Wednesday 19th of December 2018

Who can View Your Credit Report?

Over the past several years, the internet has become rampant with identity theft and fraud. Thousands of people get their personal information stolen each year, begging the question, who exactly has access to my data? One of the most crucial documents to your identity is your credit report, but you’re not the only one who can view it. In fact, quite a few people and agencies can pull up your report. Fortunately, they have a legitimate reason to do so. Here’s a look at just who can view your score and why they have access to it.

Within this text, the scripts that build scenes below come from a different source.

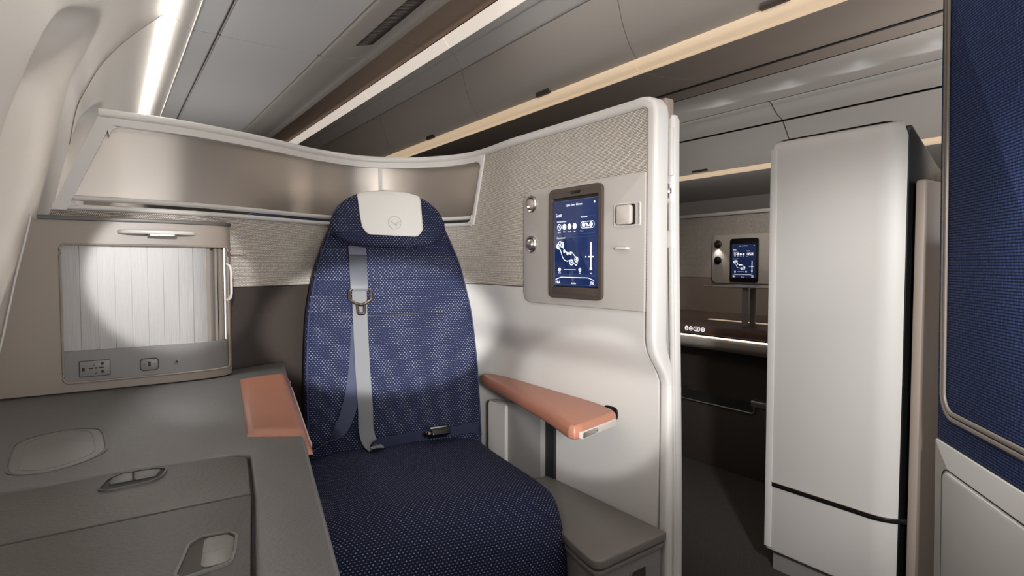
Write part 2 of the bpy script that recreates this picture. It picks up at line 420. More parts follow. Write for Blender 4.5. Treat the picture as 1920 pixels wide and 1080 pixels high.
# far aisle bins (seen from across the cabin)
FLAB = {0: 'far side luggage bin, right of the white column top', 1: 'far side luggage bin right of the door seam, behind the white column',
        2: 'far side luggage bin with small latch, between partition end and white column', 3: 'furthest far side luggage bin behind the partition end'}
def far_bin(y0, y1, label):
    yc = (y0+y1)/2
    t = thing('overhead_bin', label, 'luggage bin', (4.0, yc, E0+.72), group='far side luggage bins')
    def rel(bm):
        bmesh.ops.translate(bm, verts=bm.verts[:], vec=(-4, -yc, -E0-.72)); return bm
    g = .005
    bm = newbm(); extr(bm, crv([(3.66, E0+1.09), (3.685, E0+1.078), (3.70, E0+1.06), (3.75, E0+1.02), (3.815, E0+.990)], 4), y0+g, y1-g, .01); obj('crown_panel', rel(bm), 'bin', t)
    bm = newbm(); extr(bm, crv([(3.825, E0+.980), (3.86, E0+.93), (3.91, E0+.86), (3.96, E0+.79), (4.0, E0+.745)], 4), y0+g, y1-g, .012, (1, 0)); obj('bin_door', rel(bm), 'bin', t)
    bm = newbm(); extr(bm, [(3.995, E0+.745), (4.0, E0+.72), (4.02, E0+.710)], y0, y1, .008, (1, 0)); obj('light_strip', rel(bm), 'warm', t)
    bm = newbm(); extr(bm, crv([(4.02, E0+.708), (4.3, E0+.70), (4.6, E0+.67), (4.88, E0+.632)], 4), y0+.001, y1-.001, .012); obj('underside_panel', rel(bm), 'bin', t)
    bm = newbm(); extr(bm, [(3.70, E0+1.1), (3.88, E0+1.0), (4.04, E0+.77)], y0, y1, .01, (1, 0)); obj('backing', rel(bm), 'groove', t)
    bm = newbm(); box(bm, 3.975, 3.995, yc-.075, yc+.075, E0+.755, E0+.79, .003); obj('latch', rel(bm), 'bezel', t)
    bm = newbm(); extr(bm, [(3.658, E0+1.0885), (3.672, E0+1.082)], y0+g, y1-g, .004); obj('edge_strip', rel(bm), 'white', t)  # white strip imitates the highlight along the bin lip
for i, (a, b) in enumerate(((-.22, 1.03), (1.03, 2.28), (2.28, 3.88), (3.88, 5.4))): far_bin(a, b, FLAB[i])

# ------------------------------------------------------------------ the curved suite shell
CP = crv([(-.15, 1.55), (-.001, 1.553), (.057, 1.556), (.162, 1.572), (.295, 1.621), (.42, 1.685), (.517, 1.735), (.657, 1.761), (.79, 1.702), (.879, 1.587), (.905, 1.47), (.895, 1.3), (.895, 1.2), (.895, .993), (.895, .815)], 12)
CL = [0]
for a, b in zip(CP, CP[1:]): CL.append(CL[-1]+math.dist(a, b))
SLEN = CL[-1]
def cpt(s):
    s = max(0, min(SLEN, s)); lo = 0; hi = len(CL)-1
    while hi-lo > 1:
        m = (lo+hi)//2
        if CL[m] <= s: lo = m
        else: hi = m
    k = (s-CL[lo])/(CL[hi]-CL[lo]); a = CP[lo]; b = CP[hi]
    return a[0]+(b[0]-a[0])*k, a[1]+(b[1]-a[1])*k
def cnorm(s):
    a = cpt(s-.02); b = cpt(s+.02); dx = b[0]-a[0]; dy = b[1]-a[1]; L = math.hypot(dx, dy)
    return -dy/L, dx/L                                   # pointing away from the seat
def flare(z): return .045*(1-ss(.70, .80, z))
def spt(s, z, off=0):
    x, y = cpt(s); nx, ny = cnorm(s); o = off+flare(z)*ss(.9, 1.35, s); return (x+nx*o, y+ny*o, z)
def strip(bm, s0, s1, z0, z1, o0, o1, ns=80, nz=6):
    """s0/s1 functions of z or numbers, z0/z1 numbers"""
    f0 = s0 if callable(s0) else (lambda z: s0); f1 = s1 if callable(s1) else (lambda z: s1)
    def S(u, v):
        z = z0+(z1-z0)*v; return f0(z)+(f1(z)-f0(z))*u, z
    slab(bm, lambda u, v, k: spt(*S(u, v), (o0, o1)[k]), ns, nz, lambda u, v: S(u, v))
LE = lambda z: max(.02, .149-(1.285-z)*.415)             # slanted left end that follows the sidewall
sh = thing('suite_shell', 'light grey curved shell around the window seat with mesh fabric band and partition end', 'seat shell', (.5, 1.7, 0))
def S_(name, bm, m, parent=sh, **k):
    bmesh.ops.translate(bm, verts=bm.verts[:], vec=(-.5, -1.7, 0)); return obj(name, bm, m, parent, **k)
bm = newbm(); strip(bm, 1.05, SLEN-.01, 0, .893, 0, .03, 100, 60); S_('lower_panel', bm, 'shell')
bm = newbm(); strip(bm, .02, 1.05, 0, .893, 0, .03, 100, 10); S_('lower_panel', bm, 'dark')
bm = newbm(); strip(bm, LE, 1.235, .895, 1.068, .001, .03, 110, 4); S_('fabric_panel', bm, 'mesh')
OR_ = lambda z: 1.224+(z-1.09)*.30                       # slanted right end of the opening
bm = newbm(); strip(bm, lambda z: OR_(z)+.004, SLEN-.002, 1.055, 1.268, .001, .03, 60, 6)
strip(bm, 1.233, SLEN-.002, .895, 1.056, .001, .03, 60, 4); S_('fabric_panel', bm, 'mesh')
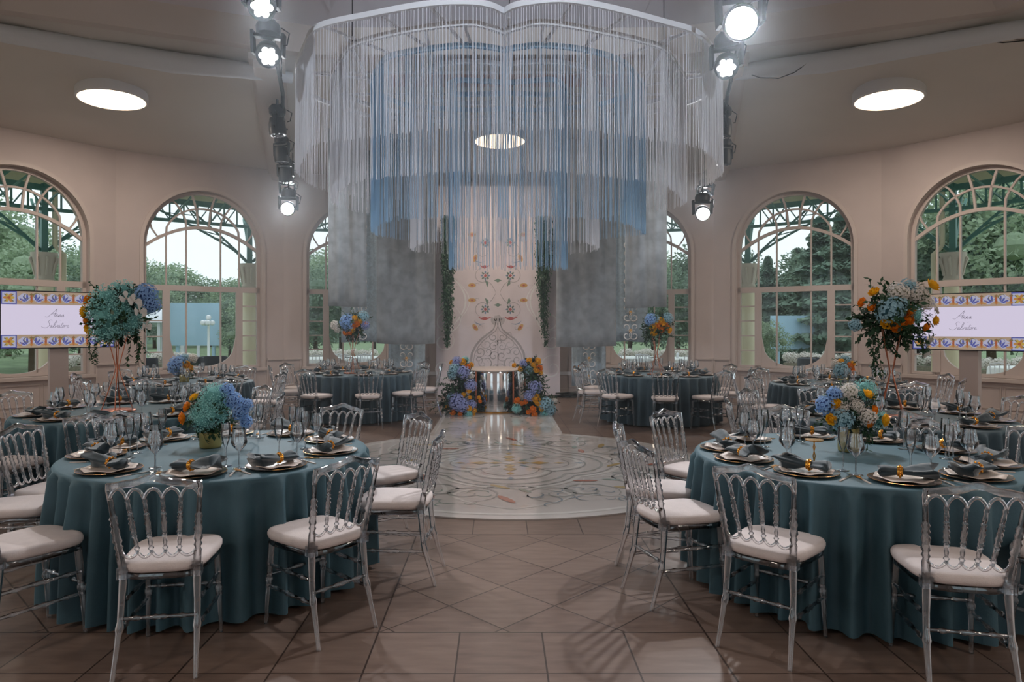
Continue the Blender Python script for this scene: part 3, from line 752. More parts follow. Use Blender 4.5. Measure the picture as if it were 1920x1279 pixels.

  • There’s one individual that is always permitted access to your report – you! There are literally dozens of different websites that allow you to pull up your history whenever you want, however, you can typically only view it for free once a year. After that, you’ll have to sign up for a credit reporting agency’s program, which typically involve a monthly fee.
  • Prospective employers are allowed to view your history, although they usually need you’re permission to do so. Often times, job applications will ask if you are willing to consent to a credit check. Many jobs that involve finances require a check, as employers want to make sure you’re responsible with your own money before they put you in charge of theirs.
  • Nearly any time you put in your application to rent a home or apartment, your prospective landlord will run a credit check. Obviously, they simply want to make sure you can responsibly pay your rent on time each month. If they find you have a poor history, you might be asked to pay a higher monthly rent or put down a larger deposit.
  • Do you own a credit card or two? Chances are you do and you can all but guarantee that your card provider is monitoring your score. It helps them determine interest rates and decide who to send out new account solicitations to.
  • When it comes to applying for insurance, you can probably expect your insurer to view your history. Whether it’s car, health, home, or life insurance, many providers base their premiums off of consumer borrowing histories or at least use them as a major factor. Some insurance providers have even dropped a customer’s coverage after their score took a dive.
  • Perhaps the most common reason for someone else to view your history occurs when you apply for a new loan, credit card, or just about any line of credit. In most cases, your report is the deciding factor in whether or not you’ll be approved. Lenders also use your report to help determine your interest rate – generally, the better your report, the lower your interest rates.
  • Finally, keep in mind that there are several government agencies that can access your report without your permission. Agencies, such as the FBI or IRS, can view your history if you’re somehow involved in one of their investigations.